No caso Sócrates, criticou-se asperamente a magistratura, invocou-se o segredo de Justiça e atacaram-se os jornais que o desrespeitaram, considerou-se a detenção “desnecessária e humilhante”, repetiu-se até à exaustão que os suspeitos são “presumivelmente inocentes”, não se exigiu a demissão de ninguém, garantiu-se que o escândalo não afecta muito o PS e que António Costa deve prosseguir o seu caminho como se nada fosse.

Há pessoas que não têm uma réstia de pudor.

CORRUPÇÃO
A defesa de Sócrates afirma que no inquérito “não existem quaisquer indícios de corrupção”.

Será que anda a dormir?

Durante o consulado de Sócrates, o Grupo Lena passou de pequena empresa regional a grande potentado da construção civil, com fabulosos contratos no estrangeiro (designadamente na Venezuela). Até aqui, não se pode dizer nada.

O Grupo Lena foi, nesse mesmo período, contratado pelo Estado sem concurso público em obras de centenas de milhões de euros.

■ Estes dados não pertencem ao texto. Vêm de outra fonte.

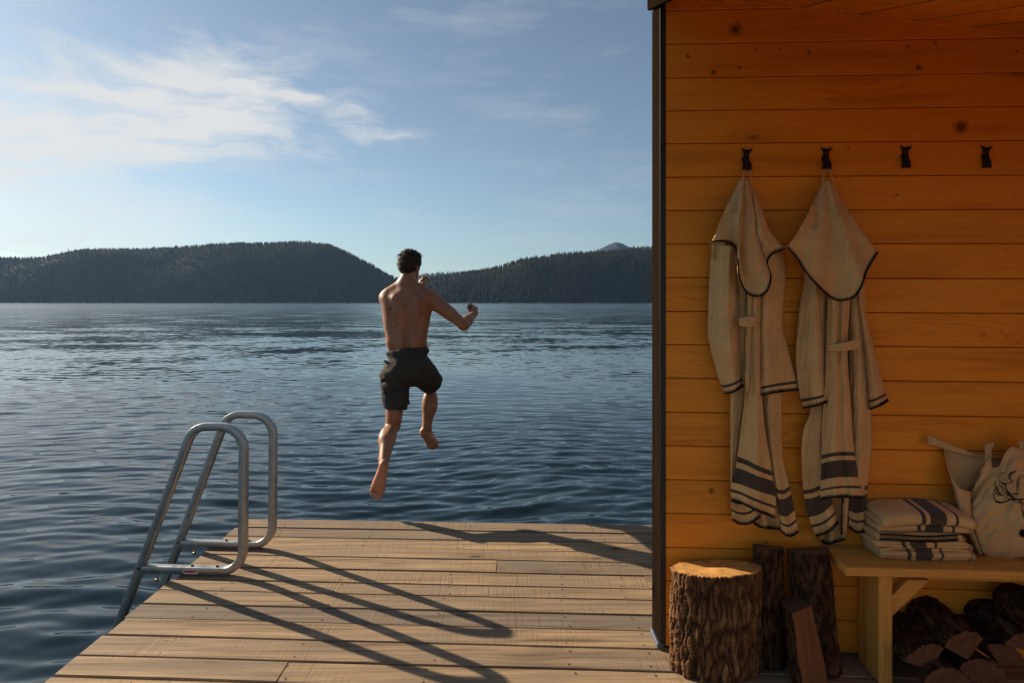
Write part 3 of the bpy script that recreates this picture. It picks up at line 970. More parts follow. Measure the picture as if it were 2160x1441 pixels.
# roof deck and fascia
bm = bmesh.new()  # black sheet set inside the boards, stands in for shade in the seams
rp = [(0.69, Y_FRONT - 0.02), (X_END + 0.1, Y_FRONT - 0.02), (X_END + 0.1, 4.6), (1.30, 4.75), (0.69, W0.y + POST + 0.005)]
add_hull(bm, [cpt(x, min(y, 2.95), 0.035) for x, y in rp], [cpt(x, min(y, 2.95), 0.15) for x, y in rp])
for v in bm.verts:
    pass
bm_obj('roof', bm, black_trim, cabin)
def strip(name, xa, xb, ya, yb, up0, up1, mat, bev=0.003):
    bm = bmesh.new()
    add_hull(bm, [cpt(xa, ya, up0), cpt(xb, ya, up0), cpt(xb, ya, up1), cpt(xa, ya, up1)],
             [cpt(xa, yb, up0), cpt(xb, yb, up0), cpt(xb, yb, up1), cpt(xa, yb, up1)])
    bmesh.ops.recalc_face_normals(bm, faces=bm.faces)
    bevel(bm, bev)
    return bm_obj(name, bm, mat, cabin, cpt((xa + xb) / 2, (ya + yb) / 2, (up0 + up1) / 2))
brown_y = wood('dark_stained_fascia', (0.022, 0.014, 0.009), (0.015, 0.010, 0.0065), (0.009, 0.006, 0.004), along='y', knots=0.2, rough=0.9, bumpd=0.002, spec=0.0)
strip('fascia', 0.6545, 0.675, W0.y + POST + 0.004, Y_FRONT - 0.04, -0.078, 0.16, brown_y)
strip('fascia_trim', 0.6755, 0.703, wall_y(0.7) - 0.034, Y_FRONT - 0.03, -0.055, 0.034, black_trim, 0.002)
strip('front_fascia', 0.705, X_END + 0.1, Y_FRONT - 0.03, Y_FRONT - 0.06, -0.06, 0.16, brown_y)
# unseen right wall, added so its sunlit cedar bounces warm light into the porch
for i in range(18):
    za = 0.04 + i * 0.154
    yb = wall_y(X_END) - 0.01
    h = 0.151
    top = ceil_z(X_END, 1.0)
    box('bounce_wall_board', Vector((X_END + 0.002, 0.2, za)), Vector((0.02, 0, 0)), Vector((0, yb - 0.2, 0)),
        Vector((0, 0, h if za + h < 2.25 else 0.04)), cedar_bounce, cabin, 0.003) if za < 2.12 else None

# ------------------------------------------------------------------ hooks
hook_mat = plain('black_iron', (0.012, 0.011, 0.0105), 0.42, 0.4, bump=(90, 0.001))
hook_poly = [(200, 118), (250, 150), (310, 160), (360, 150), (418, 130), (400, 165), (355, 215), (345, 270), (350, 340), (385, 410), (397, 445),
             (395, 540), (240, 540), (240, 440), (225, 360), (205, 320), (235, 290), (248, 230), (225, 165)]
def make_hook(cxp, cyp, label):
    base = W(cxp, cyp + 24)
    h = empty('coat_hook', base, label, 'hook', 'black hooks on the board wall')
    ctr = (310, 330)
    sc = 1 / 9.0
    def q(p, off): return W(cxp + (p[0] - ctr[0]) * sc, cyp + 24 + (p[1] - ctr[1]) * sc, 0) + WN * off
    bm = bmesh.new()
    add_hull(bm, [q(p, 0.0008) for p in hook_poly], [q(p, 0.007) for p in hook_poly])
    bm_obj('plate', bm, hook_mat, h)
    # prong: out from the plate, lip turned up
    lo = [(215, 478), (338, 478), (338, 535), (215, 535)]
    bm = bmesh.new()
    add_hull(bm, [q(p, 0.0075) for p in lo], [q((p[0], p[1] + 10), 0.019) for p in lo])
    lip = [(215, 450), (338, 450), (338, 549), (215, 549)]
    add_hull(bm, [q(p, 0.0193) for p in lip], [q(p, 0.025) for p in lip])
    bm_obj('prong', bm, hook_mat, h)
    c = q((297, 245), 0.0072)
    MB().tube([c, c + WN * 0.0025], [0.0034, 0.0026], 8).build('screw', plain('steel_screw', (0.45, 0.43, 0.40), 0.35, 1.0), h, smooth=False)
    return h
for (hx, hy, lab) in ((1575, 312, 'black iron hook with fish tail top carrying the left robe'), (1743, 310, 'black iron hook with fish tail top carrying the right robe'),
                      (1910, 307, 'empty black iron hook next to the hook of the right robe'), (2080, 307, 'empty black iron hook farthest from the robes, above the tote bag')):
    make_hook(hx, hy, lab)

# ------------------------------------------------------------------ cloth
def cloth_mat(name, col, stripes=(), axis=1, dark=(0.026, 0.022, 0.020), weave=900):
    m, nt, b = new_mat(name)
    t = NT(nt)
    uv = t.coords('UV')
    s = t.sep(uv)
    obj = t.coords('Object')
    n1 = t.noise(obj, 9, 4, 0.6); n2 = t.noise(t.mapping(uv, (240, 160, 1)), 4, 3, 0.6)
    c = t.mix(t.rng(n1, 0.3, 0.7), tuple(x * 0.86 for x in col), tuple(x * 1.10 for x in col))
    c = t.mix(t.rng(n2, 0.4, 0.65, 0.10, 0.0), c, tuple(x * 0.7 for x in col))
    msk = None
    sv = t.math('ADD', s[axis], t.math('MULTIPLY', t.math('SUBTRACT', t.noise(t.mapping(uv, (40, 40, 1)), 1, 2, 0.5), 0.5), 0.0035))
    for (a, bb) in stripes:
        k = t.math('MULTIPLY', t.math('GREATER_THAN', sv, a), t.math('LESS_THAN', sv, bb))
        msk = k if msk is None else t.math('MAXIMUM', msk, k)
    if msk is not None:
        wv = t.n('ShaderNodeTexWave', wave_type='BANDS', bands_direction='DIAGONAL')
        t.l(uv, wv.inputs['Vector']); wv.inputs['Scale'].default_value = 130
        dk = t.mix(t.rng(wv.outputs['Fac'], 0.3, 0.7), dark, tuple(x * 2.1 for x in dark))
        c = t.mix(t.math('MULTIPLY', msk, 0.94), c, dk)
    t.l(c, b.inputs['Base Color'])
    b.inputs['Roughness'].default_value = 0.95
    b.inputs['Specular IOR Level'].default_value = 0.1
    b.inputs['Sheen Weight'].default_value = 0.15
    fine = t.noise(t.mapping(uv, (1, 1, 1)), weave, 2, 0.6)
    t.l(t.bump(t.math('ADD', t.math('MULTIPLY', n2, 0.5), t.math('MULTIPLY', fine, 0.5)), 0.0012, 0.7), b.inputs['Normal'])
    return m
LINEN = (0.63, 0.40, 0.17)
linen = cloth_mat('oat_linen', LINEN)
linen_sleeve = cloth_mat('oat_linen_cuff', LINEN, ((0.026, 0.039),))
linen_hem = cloth_mat('oat_linen_striped_hem', LINEN, ((0.042, 0.054), (0.092, 0.168), (0.188, 0.206)))
stitch_mat = plain('dark_stitching', (0.014, 0.013, 0.014), 0.9, 0, 0.1)
PXM = 2.63 / F                                          # metres per photo pixel at the robes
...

Mas isto também não prova nada.

Carlos Santos Silva, o amigo de Sócrates, foi - igualmente no período de que estamos a falar - administrador do Grupo Lena e, a seguir, de uma empresa criada por este (a Lena Management & Investments SA, depois chamada XMI). Até aqui, ainda não se pode garantir nada.

Carlos Santos Silva passou para a conta de Sócrates (ou deu-lhe em dinheiro vivo) muitas centenas de milhares de euros ou mesmo milhões, comprou-lhe casas por um preço muito superior ao seu valor, e cedeu-lhe um luxuoso apartamento em Paris para viver (ou o apartamento pertencia mesmo a Sócrates e estava no nome do amigo?).

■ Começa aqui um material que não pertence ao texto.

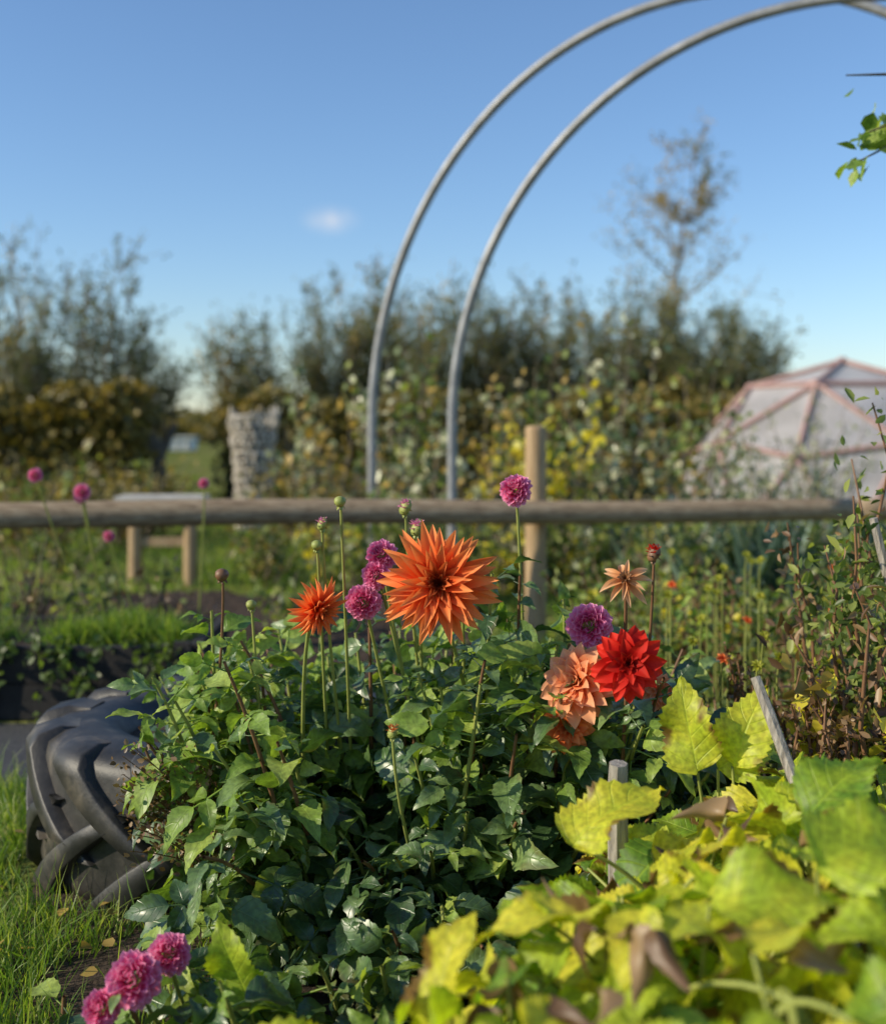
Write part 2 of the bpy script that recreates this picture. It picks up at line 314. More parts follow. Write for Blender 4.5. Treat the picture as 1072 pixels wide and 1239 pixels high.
# ---------------------------------------------------------------- hoops
def hoop(name,xl,dl,a_,b_,h,z0,r=.0265):
    pts=[(xl,dl,-.2),(xl,dl,.3),(xl,dl,z0*.5),(xl,dl,z0-.1)]
    for i in range(65):
        t=math.pi*i/64; s=1-math.cos(t); pts.append((xl+a_*s,dl-b_*s,z0+h*math.sin(t)))
    pts+= [(xl+2*a_,dl-2*b_,z0-.1),(xl+2*a_,dl-2*b_,-.2)]
    a=Acc(); tube(a,pts,r,r,16)
    tube(a,[(xl,dl,-.05),(xl,dl,.28)],r*1.25,r*1.25,16,cap=True); tube(a,[(xl+2*a_,dl-2*b_,-.05),(xl+2*a_,dl-2*b_,.28)],r*1.25,r*1.25,16,cap=True)
    return a.build(name,[m_galv])
hoop('polytunnel_hoop',-.442,7.2,1.84,.94,2.34,1.10,.028)
hoop('polytunnel_hoop',.0515,6.55,1.83,.85,2.10,1.10,.027)
# ---------------------------------------------------------------- geodesic dome
par=bpy.data.objects.new('geodesic_dome',None); sc.collection.objects.link(par)
import bmesh
bm=bmesh.new(); bmesh.ops.create_icosphere(bm,subdivisions=2,radius=2.05)
from mathutils import Matrix
bmesh.ops.rotate(bm,verts=bm.verts,cent=(0,0,0),matrix=Matrix.Rotation(.35,3,'Z'))
bmesh.ops.delete(bm,geom=[v for v in bm.verts if v.co.z<-.15],context='VERTS')
C0=Vector((4.83,14.,-.16)); bm.verts.ensure_lookup_table()
a=Acc()
for e in bm.edges:
    p,q=[np.array(v.co+C0) for v in e.verts]; tube(a,[p,q],.030,.030,6)
for v in bm.verts:
    c=np.array(v.co+C0); d=nrm(np.array(v.co)); tube(a,[c-d*.05,c+d*.04],.05,.05,8,cap=True)
a.build('struts',[noisemat('strut_pink',[(.34,.20,.18),(.46,.30,.27)],scale=5,bump=0)],par)
md,nt,N,Lk=M('dome_net'); out=N.new('ShaderNodeOutputMaterial'); p=N.new('ShaderNodeBsdfPrincipled'); p.inputs['Base Color'].default_value=(.86,.82,.83,1); p.inputs['Roughness'].default_value=.5
tr=N.new('ShaderNodeBsdfTransparent'); tl=N.new('ShaderNodeBsdfTranslucent'); tl.inputs[0].default_value=(.88,.84,.85,1)
m1=N.new('ShaderNodeMixShader'); m1.inputs[0].default_value=.5; m2=N.new('ShaderNodeMixShader'); 
tc=N.new('ShaderNodeTexCoord'); nz=N.new('ShaderNodeTexNoise'); nz.inputs['Scale'].default_value=1.5; nz.inputs['Detail'].default_value=5; Lk.new(tc.outputs['Object'],nz.inputs[0]); rr=ramp(N,[(.08,.08,.08),(.45,.45,.45)],[.35,.65]); Lk.new(nz.outputs[0],rr.inputs[0]); Lk.new(rr.outputs[0],m2.inputs[0])
Lk.new(p.outputs[0],m1.inputs[1]); Lk.new(tl.outputs[0],m1.inputs[2]); Lk.new(m1.outputs[0],m2.inputs[1]); Lk.new(tr.outputs[0],m2.inputs[2]); Lk.new(m2.outputs[0],out.inputs[0])
a=Acc(); bm.verts.index_update(); a.mesh([tuple(v.co*.985+C0) for v in bm.verts],[[v.index for v in f.verts] for f in bm.faces]); a.build('cover',[md],par,False); bm.free()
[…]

Ora, aqui já a porca torce o rabo.

Santos Silva deu tanto dinheiro a Sócrates porquê?

Por ser amigo dele e querer ajudá-lo num momento difícil da sua vida, quando vivia exilado em Paris sem meios de subsistência, com o risco de passar fome e ter de dormir ao relento, como os clochards, em cima das grelhas do Metro?

Não brinquemos!

A partir daqui, não pode dizer-se que não existem indícios…

PRESUNÇÃO DE INOCÊNCIA?
Toda a gente, sem excepção, diz que Sócrates goza da “presunção de inocência”.

E diz bem.

A presunção de inocência é uma figura jurídica (importantíssima) que existe para que um indivíduo não perca os seus direitos antes de ser condenado.

Mas, em linguagem corrente, a situação de Sócrates já não é exactamente essa.

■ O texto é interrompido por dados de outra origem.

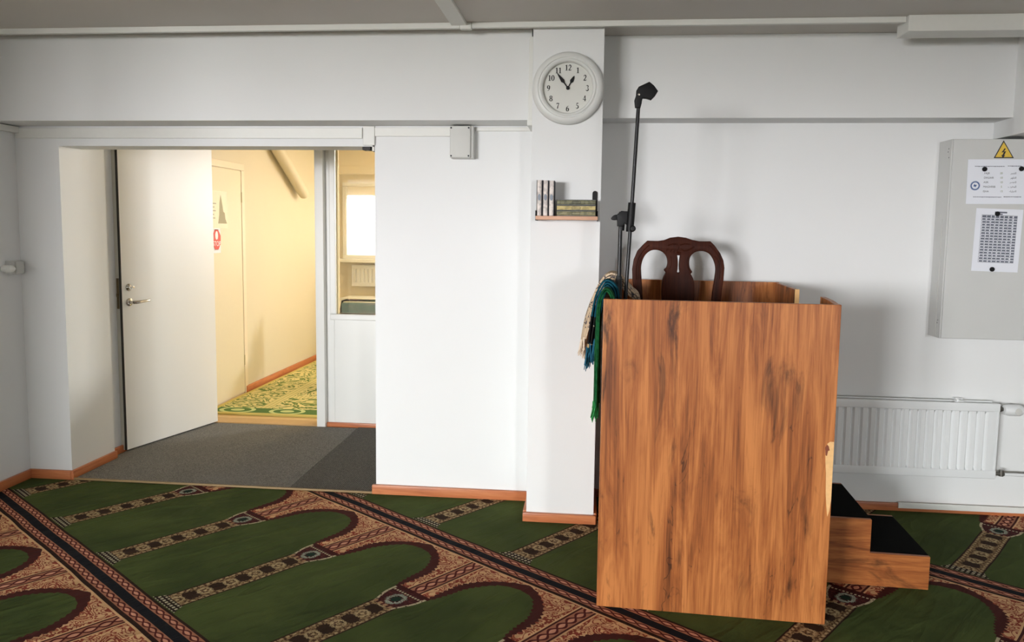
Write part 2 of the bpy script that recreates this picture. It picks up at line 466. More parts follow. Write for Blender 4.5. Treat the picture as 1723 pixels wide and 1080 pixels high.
def prism(bm, pts, vec, xf=None, bev=0.0):
    """polygon pts (3D, coplanar) swept by vec"""
    nb = bmesh.new()
    vs_ = [nb.verts.new(p) for p in pts]
    f = nb.faces.new(vs_)
    r = bmesh.ops.extrude_face_region(nb, geom=[f])
    for e in r['geom']:
        if isinstance(e, bmesh.types.BMVert): e.co += Vector(vec)
    bmesh.ops.recalc_face_normals(nb, faces=nb.faces)
    if bev > 0: bmesh.ops.bevel(nb, geom=list(nb.edges), offset=bev, segments=2, affect='EDGES')
    add(bm, nb, xf); return bm

def tube(bm, pts, r, seg=14, caps=True, xf=None):
    """round tube along pts; r a number or one radius per point"""
    nb = bmesh.new(); pts = [Vector(p) for p in pts]; n = len(pts)
    rs = r if isinstance(r, (list, tuple)) else [r] * n
    rings = []; ref = None
    for i, p in enumerate(pts):
        d = (pts[min(i + 1, n - 1)] - pts[max(i - 1, 0)]).normalized()
        if ref is None: ref = Vector((0, 0, 1)) if abs(d.z) < 0.9 else Vector((1, 0, 0))
        a = (ref - d * ref.dot(d)).normalized(); ref = a; b = d.cross(a)
        rings.append([nb.verts.new(p + (a * math.cos(2 * PI * k / seg) + b * math.sin(2 * PI * k / seg)) * rs[i]) for k in range(seg)])
    for i in range(n - 1):
        for k in range(seg):
            nb.faces.new((rings[i][k], rings[i][(k + 1) % seg], rings[i + 1][(k + 1) % seg], rings[i + 1][k]))
    if caps:
        nb.faces.new(rings[0][::-1]); nb.faces.new(rings[-1])
    add(bm, nb, xf); return bm

def lathe(bm, prof, c, axis='Y', seg=64, xf=None):
    """profile (r, h) turned about an axis through c"""
    nb = bmesh.new(); c = Vector(c); rings = []
    for r, h in prof:
        ring = []
        for k in range(seg):
            t = 2 * PI * k / seg; a, b = r * math.cos(t), r * math.sin(t)
            p = {'Y': (a, h, b), 'Z': (a, b, h), 'X': (h, a, b)}[axis]
            ring.append(nb.verts.new(c + Vector(p)))
        rings.append(ring)
    for i in range(len(prof) - 1):
        for k in range(seg):
            nb.faces.new((rings[i][k], rings[i][(k + 1) % seg], rings[i + 1][(k + 1) % seg], rings[i + 1][k]))
    if prof[0][0] > 1e-6: nb.faces.new(rings[0])
    if prof[-1][0] > 1e-6: nb.faces.new(rings[-1][::-1])
    bmesh.ops.remove_doubles(nb, verts=nb.verts, dist=1e-6)
    add(bm, nb, xf); return bm

def stroke(bm, pts, w, xf=None):
    """flat ribbon in the XZ plane through pts (x, z), widths w"""
    nb = bmesh.new(); n = len(pts); ws = w if isinstance(w, (list, tuple)) else [w] * n; L = []; Rr = []
    for i in range(n):
        a = Vector(pts[max(i - 1, 0)]); b = Vector(pts[min(i + 1, n - 1)]); d = (b - a)
        d = d.normalized() if d.length > 1e-9 else Vector((1, 0)); q = Vector((-d.y, d.x)) * ws[i] / 2; p = Vector(pts[i])
        q = q * 1.25; L.append(nb.verts.new((p.x + q.x, 0, p.y + q.y))); Rr.append(nb.verts.new((p.x - q.x, 0, p.y - q.y)))
    for i in range(n - 1): nb.faces.new((L[i], L[i + 1], Rr[i + 1], Rr[i]))
    add(bm, nb, xf); return bm

def text_bm(body, size, align='LEFT', extrude=0.0):
    """lettering as a mesh in the XZ plane"""
    c = bpy.data.curves.new('lettering', 'FONT'); c.body = body; c.size = size; c.align_x = align; c.align_y = 'CENTER'; c.extrude = extrude
    o = bpy.data.objects.new('lettering', c); COL.objects.link(o)
    dg = bpy.context.evaluated_depsgraph_get(); dg.update()
    me = bpy.data.meshes.new_from_object(o.evaluated_get(dg))
    bpy.data.objects.remove(o); bpy.data.curves.remove(c)
    nb = bmesh.new(); nb.from_mesh(me); bpy.data.meshes.remove(me)
    nb.transform(Matrix.Rotation(PI / 2, 4, 'X'))
    return nb

def plate(loops, depth, bev=0.0, res=12):
    """filled 2D outline with holes, thickened: loops of (x, z); returns bm in XZ, depth along Y, centred on y=0"""
    c = bpy.data.curves.new('outline', 'CURVE'); c.dimensions = '2D'; c.fill_mode = 'BOTH'
    c.extrude = depth / 2 - bev; c.bevel_depth = bev; c.bevel_resolution = 2
    for lp in loops:
        sp = c.splines.new('POLY'); sp.points.add(len(lp) - 1); sp.use_cyclic_u = True
        for p, q in zip(sp.points, lp): p.co = (q[0], q[1], 0, 1)
    o = bpy.data.objects.new('outline', c); COL.objects.link(o)
    dg = bpy.context.evaluated_depsgraph_get(); dg.update()
    me = bpy.data.meshes.new_from_object(o.evaluated_get(dg))
    bpy.data.objects.remove(o); bpy.data.curves.remove(c)
    nb = bmesh.new(); nb.from_mesh(me); bpy.data.meshes.remove(me)
    bmesh.ops.remove_doubles(nb, verts=nb.verts, dist=1e-5)
    nb.transform(Matrix.Rotation(PI / 2, 4, 'X'))
    return nb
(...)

E isto porque o juiz, depois de ver os resultados da investigação, considerou provável que Sócrates tenha praticado mesmo os crimes de que é suspeito, mantendo-o em prisão preventiva.

Não quer dizer, evidentemente, que Sócrates venha a ser condenado.

Pode vir a ser inocentado.

Mas, neste momento, a presunção que sobre ele existe já não é de inocência mas de culpa.